TV, mobile and the living room

"I also want to share some additional thoughts on Xbox and its importance to Microsoft. As a large company, I think it's critical to define the core, but it's important to make smart choices on other businesses in which we can have fundamental impact and success."

(Translation - Xbox is no longer core to Microsoft) - Satya Nadella

The tech industry has wanted to get to the TV for decades. For a long time it was widely assumed that PCs were only a transitional device and the normal consumer computing experience and ‘interactive media’ experience would happen on the TV, with a ‘ten foot’ user interface, powered by the ‘information superhighway’. TV would become ‘interactive TV, and that would be a big part of how ‘computing’ came to normal people. 

Of course, the tech industry had made its way to the TV, in closed, single-purpose devices: games consoles on one hand and CATV set-top-boxes on the other. Tech tried to use these as bridgeheads: games consoles went online, partly because they should as games devices, but also as a step towards a larger vision, and Microsoft also tried the other route, buying WebTV. 

But none of this worked. None of the attempts to prise set-top-boxes away from the cable companies or add any interactivity beyond a better EPG went anywhere much. Xbox and Playstation going online became important for games, but not much more. Attempts to move the actual PC into the living room (Windows Media Centre, Apple’s Front Row) are probably best forgotten. (I could also mention smart TVs, but really, why bother?) So you could argue about whether Microsoft or Sony did better in the console wars, but it doesn’t really matter for that broader vision (and of course more and more gaming will shift to mobile). 

Today, we have another wave of products trying to get there - the Chromecast and the (new) Apple TV, which are really iterations of a previous wave of products (Vudu, Roku, Boxee) that never quite went mass-market either. (There's a complex discussion here about content availability, most of which is very specific to the USA.) But what interests me is that both of these are really about turning the TV into dumb glass - a peripheral for the smartphone. The Chromecast doesn’t even have an on-screen UI. They’re both about the smartphone market: they're about selling phones (they're too cheap and low-margin to make much money of themselves and most of the content money will go to the content industry), and they come from phones.
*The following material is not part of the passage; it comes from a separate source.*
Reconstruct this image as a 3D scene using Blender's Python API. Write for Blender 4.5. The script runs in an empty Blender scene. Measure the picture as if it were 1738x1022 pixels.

That is, even if Apple or Google finally 'win', and get their device connected to every TV in the developed world, it's something of a sideshow. The TV isn't the end point for consumer technology anymore, in either sense of the term. The consumer computing revolution went and happened anyway, without ever touching the TV. First the web, not ‘interactive media’ on the ‘information superhighway’, drove the PC into every home in the developed world, and now smartphones take a truly personal computer into every pocket on earth. And it turns out that smartphones and tablets are the way computing gets into the living room, and the way that the tech industry gets hold of video content, whatever that will mean. (This, in case it isn't clear, is why Satya Nadella said that the Xbox is no longer core to Microsoft's strategy.) There was a wonderful quote from CBS this autumn that they’re less worried about PVR ad-skipping ‘because people are too busy with their smartphones to bother skipping ads anymore’. You can see the shift pretty clearly in this chart from the UK: short form is all about smartphones and tablets, and so, increasingly, is long-form as well. 

Why would you watch a film on a phone? This is why. 

Classic Comedy Fr. Ted Small, Far Away

There are two things that I wonder in all of this. 

  1. First, how much of the linear schedule actually goes away, as content restrictions and UI friction finally falls away? Does everything except live events and especially sport fall off and everything else goes to on-demand, or does the passive, lean-back, ‘just show me something’ remain a large part of the large-screen experience? To the extent that viewing does move, this changes the distribution of watching across different types of content

  2. Second, how much, really, do we need a large screen, and how much does it remain something that’s just there, and turning on sometimes, but used less and less, with the thing we hold in our hand actually a better watching experience? And for what kinds of content?

These are obviously linked - if we watch lots of big-budget event drama then we’ll use the big screen more and probably also use the linear schedule more. This is a little reminiscent of Hollywood’s embrace of spectacle in response to TV. So the stronger the linear schedule, the stronger live events, and the stronger big shows are, the more the big screen matters (even if just as dumb glass). The more TV changes, the more it moves device. And then, do you put that event drama you’re sort-of-watching onto the big screen so that you can do more important stuff on your phone, and look up the wikipedia page to tell you what happened when you weren’t paying attention? Maybe it's the small screen that really gets the attention either way. 

Finally, this is a case study of open and closed approaches. Games consoles' closed ecosystem delivered huge innovation in games, but not in much else. The web's open, permissionless innovation beat the closed, top-down visions of interactive TV and the information superhighway. The more abstracted, simplified and closed UX model of smartphones and especially iOS helps to take them to a much broader audience than the PC could reach, and the relative safety of installing an app due to that 'closed' aspect enables billions of installs and a new route to market for video. It's not that open or closed win, but that you need the right kind of open in the right place.